THE REQUEST: Please output exactly the lines of the material from the first through the line containing "random.seed(11)", and nothing more.

::: EXTRACTED RECORDS

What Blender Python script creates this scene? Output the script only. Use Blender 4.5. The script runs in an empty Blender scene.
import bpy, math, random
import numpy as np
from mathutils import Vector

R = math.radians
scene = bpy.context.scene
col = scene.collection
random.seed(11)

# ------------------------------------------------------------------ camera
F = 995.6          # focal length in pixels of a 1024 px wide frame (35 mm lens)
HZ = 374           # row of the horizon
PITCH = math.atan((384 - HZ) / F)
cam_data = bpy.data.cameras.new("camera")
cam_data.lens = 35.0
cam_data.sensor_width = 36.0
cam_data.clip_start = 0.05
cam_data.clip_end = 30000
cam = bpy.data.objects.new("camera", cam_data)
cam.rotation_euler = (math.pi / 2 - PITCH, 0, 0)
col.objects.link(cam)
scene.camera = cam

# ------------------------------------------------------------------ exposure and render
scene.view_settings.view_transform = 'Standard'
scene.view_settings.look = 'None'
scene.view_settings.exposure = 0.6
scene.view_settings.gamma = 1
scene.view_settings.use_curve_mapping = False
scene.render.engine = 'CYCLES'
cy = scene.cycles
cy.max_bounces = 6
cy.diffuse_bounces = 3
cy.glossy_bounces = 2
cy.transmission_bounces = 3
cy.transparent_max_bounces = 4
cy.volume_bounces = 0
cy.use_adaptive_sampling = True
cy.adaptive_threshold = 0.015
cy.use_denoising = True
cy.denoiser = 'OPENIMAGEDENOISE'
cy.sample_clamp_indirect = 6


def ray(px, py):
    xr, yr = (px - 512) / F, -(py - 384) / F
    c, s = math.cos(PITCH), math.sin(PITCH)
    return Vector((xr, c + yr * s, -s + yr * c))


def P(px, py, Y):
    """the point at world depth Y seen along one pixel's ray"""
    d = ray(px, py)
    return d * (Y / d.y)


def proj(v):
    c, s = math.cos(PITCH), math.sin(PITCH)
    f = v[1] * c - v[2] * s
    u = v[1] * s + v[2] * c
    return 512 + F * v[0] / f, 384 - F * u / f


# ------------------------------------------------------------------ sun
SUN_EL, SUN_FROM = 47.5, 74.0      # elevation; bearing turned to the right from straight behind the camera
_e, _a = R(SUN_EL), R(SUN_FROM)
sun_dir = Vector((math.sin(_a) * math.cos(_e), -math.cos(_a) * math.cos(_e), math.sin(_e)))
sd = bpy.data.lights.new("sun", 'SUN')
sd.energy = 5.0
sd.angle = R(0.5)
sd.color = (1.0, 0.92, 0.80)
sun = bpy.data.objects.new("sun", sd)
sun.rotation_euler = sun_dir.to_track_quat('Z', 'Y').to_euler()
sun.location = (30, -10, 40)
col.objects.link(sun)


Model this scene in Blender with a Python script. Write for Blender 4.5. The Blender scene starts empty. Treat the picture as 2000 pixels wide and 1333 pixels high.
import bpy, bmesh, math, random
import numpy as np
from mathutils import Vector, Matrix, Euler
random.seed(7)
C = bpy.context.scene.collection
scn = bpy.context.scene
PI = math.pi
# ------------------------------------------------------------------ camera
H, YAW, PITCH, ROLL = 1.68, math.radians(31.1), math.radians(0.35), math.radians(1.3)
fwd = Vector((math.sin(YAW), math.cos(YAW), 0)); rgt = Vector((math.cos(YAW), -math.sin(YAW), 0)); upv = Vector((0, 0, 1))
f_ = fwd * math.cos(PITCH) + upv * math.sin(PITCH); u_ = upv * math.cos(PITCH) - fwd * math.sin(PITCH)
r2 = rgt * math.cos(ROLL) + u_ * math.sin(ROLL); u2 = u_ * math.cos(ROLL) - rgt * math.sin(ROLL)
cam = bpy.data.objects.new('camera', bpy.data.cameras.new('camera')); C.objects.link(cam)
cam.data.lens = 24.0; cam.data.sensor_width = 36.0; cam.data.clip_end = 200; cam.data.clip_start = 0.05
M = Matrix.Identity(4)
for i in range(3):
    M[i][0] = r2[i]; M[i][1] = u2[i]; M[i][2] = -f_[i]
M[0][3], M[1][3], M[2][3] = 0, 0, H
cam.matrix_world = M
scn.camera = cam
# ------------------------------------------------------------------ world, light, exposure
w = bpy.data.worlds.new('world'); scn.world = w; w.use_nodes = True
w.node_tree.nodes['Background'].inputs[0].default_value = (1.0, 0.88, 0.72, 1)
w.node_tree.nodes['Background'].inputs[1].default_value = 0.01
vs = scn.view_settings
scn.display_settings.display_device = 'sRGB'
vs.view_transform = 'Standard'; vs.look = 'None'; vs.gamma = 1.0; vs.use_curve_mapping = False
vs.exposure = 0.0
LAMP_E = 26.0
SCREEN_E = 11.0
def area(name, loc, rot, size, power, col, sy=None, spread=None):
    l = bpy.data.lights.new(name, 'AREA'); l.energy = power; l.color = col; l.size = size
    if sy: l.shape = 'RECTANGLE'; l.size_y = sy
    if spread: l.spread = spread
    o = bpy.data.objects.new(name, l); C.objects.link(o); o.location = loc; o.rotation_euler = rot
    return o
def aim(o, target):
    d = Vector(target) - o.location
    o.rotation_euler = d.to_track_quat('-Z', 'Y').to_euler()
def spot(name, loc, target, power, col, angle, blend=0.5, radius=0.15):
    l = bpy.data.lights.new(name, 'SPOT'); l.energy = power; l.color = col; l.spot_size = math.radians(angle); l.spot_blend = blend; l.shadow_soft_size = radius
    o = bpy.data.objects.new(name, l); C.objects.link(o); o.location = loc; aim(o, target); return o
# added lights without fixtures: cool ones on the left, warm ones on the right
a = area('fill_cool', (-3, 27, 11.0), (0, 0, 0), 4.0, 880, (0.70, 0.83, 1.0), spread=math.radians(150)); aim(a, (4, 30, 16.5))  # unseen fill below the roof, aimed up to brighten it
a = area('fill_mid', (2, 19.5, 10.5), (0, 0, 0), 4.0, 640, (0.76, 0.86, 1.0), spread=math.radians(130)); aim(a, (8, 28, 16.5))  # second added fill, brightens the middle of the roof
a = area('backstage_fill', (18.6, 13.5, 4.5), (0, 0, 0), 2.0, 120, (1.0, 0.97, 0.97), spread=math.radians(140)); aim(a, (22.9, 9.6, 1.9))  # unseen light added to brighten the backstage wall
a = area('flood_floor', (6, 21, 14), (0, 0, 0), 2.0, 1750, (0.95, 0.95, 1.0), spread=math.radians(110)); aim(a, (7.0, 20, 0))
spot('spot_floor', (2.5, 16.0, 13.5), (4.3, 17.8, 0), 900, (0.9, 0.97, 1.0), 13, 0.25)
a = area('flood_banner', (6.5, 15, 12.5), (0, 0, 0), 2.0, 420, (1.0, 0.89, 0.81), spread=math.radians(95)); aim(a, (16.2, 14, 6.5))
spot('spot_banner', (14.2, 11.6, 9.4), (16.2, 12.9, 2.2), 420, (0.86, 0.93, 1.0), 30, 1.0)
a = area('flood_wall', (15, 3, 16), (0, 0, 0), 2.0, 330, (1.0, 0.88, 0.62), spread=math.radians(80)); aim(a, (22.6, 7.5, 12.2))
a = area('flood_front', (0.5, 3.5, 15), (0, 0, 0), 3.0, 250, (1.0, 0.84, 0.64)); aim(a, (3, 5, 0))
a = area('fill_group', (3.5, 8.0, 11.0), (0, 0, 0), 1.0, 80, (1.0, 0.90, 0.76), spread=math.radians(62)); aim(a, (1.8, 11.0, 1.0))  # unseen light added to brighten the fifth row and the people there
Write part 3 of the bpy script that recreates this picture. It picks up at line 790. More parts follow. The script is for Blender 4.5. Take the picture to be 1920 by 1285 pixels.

::::::

RESPONSE TO THE EXERCISE:
What Blender Python script creates this scene? Output the script only. Use Blender 4.5. The script runs in an empty Blender scene.
import bpy, math, random
import numpy as np
from mathutils import Vector

R = math.radians
scene = bpy.context.scene
col = scene.collection
random.seed(11)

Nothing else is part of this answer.